5.    Zuma has consistently refused to answer the questions of the Public Protector, an office established under the Constitution for the explicit purpose of protecting the public from the sort of excess and illegality represented by the actions of Zuma in this matter.  His refusal to answer questions, his lengthy delays in responding to the Public Protector, and his ignoring of the findings of the Public Protector are all in flagrant contempt of the Constitution, and are certainly grounds for his impeachment.

6.    Zuma has been protected by the ANC from having to appear to answer questions in Parliament about this matter.  His role as President does not put him above Parliament or the law, but enhances the need for him to provide the fullest information to the Representatives of the People.  His failure to fulfill that obligation shows the contempt in which he holds the Constitution and the organs that uphold it.

7.    The ANC is willing to go to extraordinary lengths to shield this man from his legal and moral obligations, and so must be construed to be complicit in his breaches of those obligations.

What should be concluded from this event?  Certain conclusions are inescapable.
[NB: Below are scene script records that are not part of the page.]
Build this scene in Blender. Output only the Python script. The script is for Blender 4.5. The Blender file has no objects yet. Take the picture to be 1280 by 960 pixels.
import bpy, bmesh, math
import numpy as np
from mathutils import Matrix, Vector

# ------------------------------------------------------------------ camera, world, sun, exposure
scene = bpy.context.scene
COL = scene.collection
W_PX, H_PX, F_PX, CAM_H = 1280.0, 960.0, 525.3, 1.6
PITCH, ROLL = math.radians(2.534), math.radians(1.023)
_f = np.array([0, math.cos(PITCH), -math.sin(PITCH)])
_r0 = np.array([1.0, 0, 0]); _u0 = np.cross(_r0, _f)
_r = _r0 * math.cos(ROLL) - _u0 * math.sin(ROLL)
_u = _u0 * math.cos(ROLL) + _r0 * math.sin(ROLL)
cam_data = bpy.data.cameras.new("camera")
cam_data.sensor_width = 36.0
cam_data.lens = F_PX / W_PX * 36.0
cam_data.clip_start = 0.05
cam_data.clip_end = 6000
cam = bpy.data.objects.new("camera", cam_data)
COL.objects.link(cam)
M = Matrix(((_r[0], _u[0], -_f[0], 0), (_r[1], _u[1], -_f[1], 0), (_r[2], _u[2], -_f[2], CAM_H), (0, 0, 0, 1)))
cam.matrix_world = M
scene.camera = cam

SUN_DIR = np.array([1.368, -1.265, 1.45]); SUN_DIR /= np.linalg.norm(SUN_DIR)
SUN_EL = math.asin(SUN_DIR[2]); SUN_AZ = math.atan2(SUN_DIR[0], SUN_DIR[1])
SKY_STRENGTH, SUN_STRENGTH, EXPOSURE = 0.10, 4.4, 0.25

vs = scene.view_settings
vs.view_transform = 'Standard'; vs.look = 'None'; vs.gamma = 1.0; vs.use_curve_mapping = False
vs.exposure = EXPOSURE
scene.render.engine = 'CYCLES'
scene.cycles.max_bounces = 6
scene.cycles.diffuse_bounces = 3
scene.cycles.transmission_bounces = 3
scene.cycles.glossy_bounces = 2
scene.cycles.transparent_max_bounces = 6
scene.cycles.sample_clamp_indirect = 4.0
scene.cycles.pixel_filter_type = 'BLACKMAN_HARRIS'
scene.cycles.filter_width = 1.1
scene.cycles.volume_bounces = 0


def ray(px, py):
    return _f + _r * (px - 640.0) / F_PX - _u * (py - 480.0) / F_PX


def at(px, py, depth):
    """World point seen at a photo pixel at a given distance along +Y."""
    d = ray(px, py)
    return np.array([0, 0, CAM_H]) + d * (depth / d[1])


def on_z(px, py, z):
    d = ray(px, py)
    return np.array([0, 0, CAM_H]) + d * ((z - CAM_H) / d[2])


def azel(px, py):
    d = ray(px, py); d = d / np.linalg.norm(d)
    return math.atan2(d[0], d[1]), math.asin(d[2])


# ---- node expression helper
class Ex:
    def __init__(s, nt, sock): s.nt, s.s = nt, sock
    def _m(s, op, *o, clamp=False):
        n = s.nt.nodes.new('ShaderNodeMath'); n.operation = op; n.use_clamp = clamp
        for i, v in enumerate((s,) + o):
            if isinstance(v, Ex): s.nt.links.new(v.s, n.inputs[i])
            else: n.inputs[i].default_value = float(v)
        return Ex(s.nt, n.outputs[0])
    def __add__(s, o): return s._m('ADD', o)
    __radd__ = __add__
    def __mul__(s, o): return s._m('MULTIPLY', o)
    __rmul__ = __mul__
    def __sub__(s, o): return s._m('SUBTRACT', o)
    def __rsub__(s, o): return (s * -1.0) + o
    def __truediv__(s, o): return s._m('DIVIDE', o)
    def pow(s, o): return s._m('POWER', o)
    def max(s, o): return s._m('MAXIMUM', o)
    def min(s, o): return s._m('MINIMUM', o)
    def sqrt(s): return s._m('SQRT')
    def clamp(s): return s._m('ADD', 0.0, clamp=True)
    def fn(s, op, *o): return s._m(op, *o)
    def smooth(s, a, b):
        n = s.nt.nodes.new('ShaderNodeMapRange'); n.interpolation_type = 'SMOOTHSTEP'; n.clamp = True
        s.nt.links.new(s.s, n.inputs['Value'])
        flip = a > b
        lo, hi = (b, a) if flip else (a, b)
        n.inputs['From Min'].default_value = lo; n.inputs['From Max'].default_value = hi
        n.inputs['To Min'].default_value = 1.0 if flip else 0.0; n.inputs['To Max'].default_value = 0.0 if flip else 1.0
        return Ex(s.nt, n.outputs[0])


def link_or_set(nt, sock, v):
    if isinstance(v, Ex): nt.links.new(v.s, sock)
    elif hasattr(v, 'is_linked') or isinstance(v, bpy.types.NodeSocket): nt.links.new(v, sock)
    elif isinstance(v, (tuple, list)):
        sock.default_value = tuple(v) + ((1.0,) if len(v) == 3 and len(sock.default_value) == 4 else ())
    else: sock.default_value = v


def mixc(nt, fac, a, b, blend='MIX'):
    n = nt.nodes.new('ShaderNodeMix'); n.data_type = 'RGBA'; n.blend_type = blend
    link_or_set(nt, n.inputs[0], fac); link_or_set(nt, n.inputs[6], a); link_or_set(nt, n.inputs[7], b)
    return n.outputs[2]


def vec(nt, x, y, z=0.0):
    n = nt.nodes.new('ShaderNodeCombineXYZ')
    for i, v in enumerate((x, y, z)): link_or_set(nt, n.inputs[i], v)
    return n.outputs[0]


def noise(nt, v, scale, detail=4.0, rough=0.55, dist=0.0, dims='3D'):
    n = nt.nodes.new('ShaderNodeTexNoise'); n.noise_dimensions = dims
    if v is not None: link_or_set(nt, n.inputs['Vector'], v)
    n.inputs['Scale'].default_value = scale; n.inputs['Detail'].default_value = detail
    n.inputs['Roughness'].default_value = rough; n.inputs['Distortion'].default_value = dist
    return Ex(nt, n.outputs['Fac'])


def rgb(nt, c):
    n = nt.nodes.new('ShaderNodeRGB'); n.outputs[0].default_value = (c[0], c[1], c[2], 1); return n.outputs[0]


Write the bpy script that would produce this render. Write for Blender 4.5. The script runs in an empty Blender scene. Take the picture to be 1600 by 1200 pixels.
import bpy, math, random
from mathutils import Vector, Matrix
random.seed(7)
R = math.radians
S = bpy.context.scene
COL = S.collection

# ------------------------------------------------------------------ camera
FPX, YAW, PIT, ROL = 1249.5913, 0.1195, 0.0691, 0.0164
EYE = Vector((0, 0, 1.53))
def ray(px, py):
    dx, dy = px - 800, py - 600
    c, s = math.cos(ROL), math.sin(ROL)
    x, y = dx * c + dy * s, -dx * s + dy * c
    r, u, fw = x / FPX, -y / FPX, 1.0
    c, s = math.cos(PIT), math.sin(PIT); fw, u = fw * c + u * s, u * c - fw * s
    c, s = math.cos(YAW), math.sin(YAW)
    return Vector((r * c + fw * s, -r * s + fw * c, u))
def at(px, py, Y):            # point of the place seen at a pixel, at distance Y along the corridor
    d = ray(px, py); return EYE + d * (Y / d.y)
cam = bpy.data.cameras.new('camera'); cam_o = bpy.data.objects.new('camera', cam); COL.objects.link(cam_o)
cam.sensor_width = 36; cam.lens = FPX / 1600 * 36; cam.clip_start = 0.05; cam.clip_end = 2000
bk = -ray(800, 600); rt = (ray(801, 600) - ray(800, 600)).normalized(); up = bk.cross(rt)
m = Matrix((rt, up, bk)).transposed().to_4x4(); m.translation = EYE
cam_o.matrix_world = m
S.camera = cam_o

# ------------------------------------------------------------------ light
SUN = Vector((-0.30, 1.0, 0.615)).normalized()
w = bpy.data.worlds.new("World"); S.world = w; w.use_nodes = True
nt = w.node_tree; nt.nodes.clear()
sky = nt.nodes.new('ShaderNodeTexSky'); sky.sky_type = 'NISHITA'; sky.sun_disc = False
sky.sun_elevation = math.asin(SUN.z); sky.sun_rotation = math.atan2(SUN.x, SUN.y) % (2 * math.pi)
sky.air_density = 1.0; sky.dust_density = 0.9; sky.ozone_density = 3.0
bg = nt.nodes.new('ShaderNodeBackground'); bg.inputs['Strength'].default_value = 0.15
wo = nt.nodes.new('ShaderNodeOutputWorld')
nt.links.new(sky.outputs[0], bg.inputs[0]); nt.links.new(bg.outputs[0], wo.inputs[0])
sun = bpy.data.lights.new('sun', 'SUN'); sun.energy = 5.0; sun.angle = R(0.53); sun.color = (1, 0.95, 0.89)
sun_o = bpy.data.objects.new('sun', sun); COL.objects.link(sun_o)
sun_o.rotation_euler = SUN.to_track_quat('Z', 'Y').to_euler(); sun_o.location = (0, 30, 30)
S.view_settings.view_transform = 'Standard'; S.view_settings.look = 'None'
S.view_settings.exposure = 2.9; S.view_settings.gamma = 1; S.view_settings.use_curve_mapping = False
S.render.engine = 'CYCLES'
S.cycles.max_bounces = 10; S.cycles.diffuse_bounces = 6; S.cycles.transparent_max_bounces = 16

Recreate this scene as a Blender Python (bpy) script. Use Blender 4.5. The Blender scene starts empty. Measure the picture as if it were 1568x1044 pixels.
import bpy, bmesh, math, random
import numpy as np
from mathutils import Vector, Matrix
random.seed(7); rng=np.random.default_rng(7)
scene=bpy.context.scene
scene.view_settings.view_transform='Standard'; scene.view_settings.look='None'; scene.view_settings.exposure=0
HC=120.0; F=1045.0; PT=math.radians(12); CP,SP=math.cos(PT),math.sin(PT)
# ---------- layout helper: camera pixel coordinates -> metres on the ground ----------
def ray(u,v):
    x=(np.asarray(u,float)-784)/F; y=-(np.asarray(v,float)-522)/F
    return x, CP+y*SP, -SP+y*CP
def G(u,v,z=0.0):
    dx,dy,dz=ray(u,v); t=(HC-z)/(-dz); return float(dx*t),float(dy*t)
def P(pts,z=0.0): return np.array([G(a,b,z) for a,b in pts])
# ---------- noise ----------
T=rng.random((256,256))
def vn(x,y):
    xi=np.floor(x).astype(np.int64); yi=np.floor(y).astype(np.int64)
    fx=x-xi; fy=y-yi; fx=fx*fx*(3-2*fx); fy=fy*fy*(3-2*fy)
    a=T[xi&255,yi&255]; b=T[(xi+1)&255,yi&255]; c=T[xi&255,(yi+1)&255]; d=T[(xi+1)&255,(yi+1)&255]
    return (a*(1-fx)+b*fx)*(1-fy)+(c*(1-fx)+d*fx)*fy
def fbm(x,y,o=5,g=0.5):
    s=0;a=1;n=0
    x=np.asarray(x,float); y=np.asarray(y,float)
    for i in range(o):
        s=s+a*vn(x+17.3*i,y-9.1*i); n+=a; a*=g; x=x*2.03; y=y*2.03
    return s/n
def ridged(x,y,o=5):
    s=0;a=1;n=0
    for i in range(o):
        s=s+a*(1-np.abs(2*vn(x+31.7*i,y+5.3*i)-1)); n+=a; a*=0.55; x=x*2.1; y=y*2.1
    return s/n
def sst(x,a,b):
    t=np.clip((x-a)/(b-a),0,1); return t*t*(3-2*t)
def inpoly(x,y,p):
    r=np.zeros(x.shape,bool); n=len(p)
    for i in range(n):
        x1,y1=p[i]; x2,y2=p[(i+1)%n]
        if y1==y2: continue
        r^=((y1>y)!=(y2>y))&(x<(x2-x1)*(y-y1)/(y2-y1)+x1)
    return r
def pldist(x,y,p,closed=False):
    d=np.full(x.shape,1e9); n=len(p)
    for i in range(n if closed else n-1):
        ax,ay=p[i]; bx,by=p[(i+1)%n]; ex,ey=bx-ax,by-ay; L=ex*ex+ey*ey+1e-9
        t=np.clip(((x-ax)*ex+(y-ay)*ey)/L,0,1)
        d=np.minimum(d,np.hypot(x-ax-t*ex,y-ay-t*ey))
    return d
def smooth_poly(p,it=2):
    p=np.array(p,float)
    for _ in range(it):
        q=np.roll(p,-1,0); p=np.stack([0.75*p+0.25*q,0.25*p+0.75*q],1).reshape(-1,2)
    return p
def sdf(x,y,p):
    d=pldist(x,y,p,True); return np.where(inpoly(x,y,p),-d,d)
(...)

1.    President Zuma will go down in history as the worst President ever to lead South Africa, Prime Minister Hendrick Verwoerd included.  He has brought the country to a new low of honesty, integrity and competence.
 
2.    The ANC has proven that even an advanced nation such as South Africa has the capability to become an African banana republic.  There is an increasing belief in South Africa, even amongst the Black population, that ‘things were better under Apartheid’!

3.    The outrage felt by the public, particularly the tax-paying public, in South Africa is such that the country has edged significantly closer to an outright revolution.  It is fair to say that the economic stability of the nation will be severely impacted by the fallout of the Nkandla Scandal, coming on top of the Arms Deal Cover-up and the Marikana affair.

4.    Thinking and moral investors will cross South Africa off the list of possible investment destinations, to the extent that that has not already been done.  They will see that it is a country in which no organ of State feels itself obliged to comply with the terms or the spirit of the Constitution, and therefore a place where the laws of the land no longer have any meaning other than what the ruling Party decides they have.  This has been a long time coming, twenty years in fact, but it has now reached the status of a new Apartheid, ignorance of property rights, extreme corruption, in which a loss to corruption of R30 billion is considered to be an improvement and a situation of more than two-thirds of municipalities fail to obtain a clean audit, a country in which the education system, if it can be said to exist at all, is ‘improved’ by adjustment of the pass mark to 30%.

5.    All of those South Africans who wish to live honest and productive lives will be looking for places to which they can emigrate.  It has been a disturbing trend in South Africa that people believe that the only way to succeed is to join the corrupt system, and feed off the incompetence that has been fostered by Zuma and his cronies.
6. The ANC has proven that democracy as a concept has no meaning in South Africa.  The Party is prepared to ignore all the safeguards that the Constitution has put in place to protect the people against the excesses of the political leaders and the dishonesty of the cadres they have appointed in positions of power.

If there is to be any hope for South Africa, President Zuma and his Cabinet, together with his Party, must be removed from office soon.  A five year wait until the next election is too long for the country to survive as a democracy.  In the meanwhile citizens should be alert to moves being made by the ANC to bring the military into the fold.  Remember, when the citizens revolt in Africa, the first step of the sitting dictator is to impose military rule. 

Certainly, that is unconstitutional, but who in the present Government has shown any regard for the Constitution?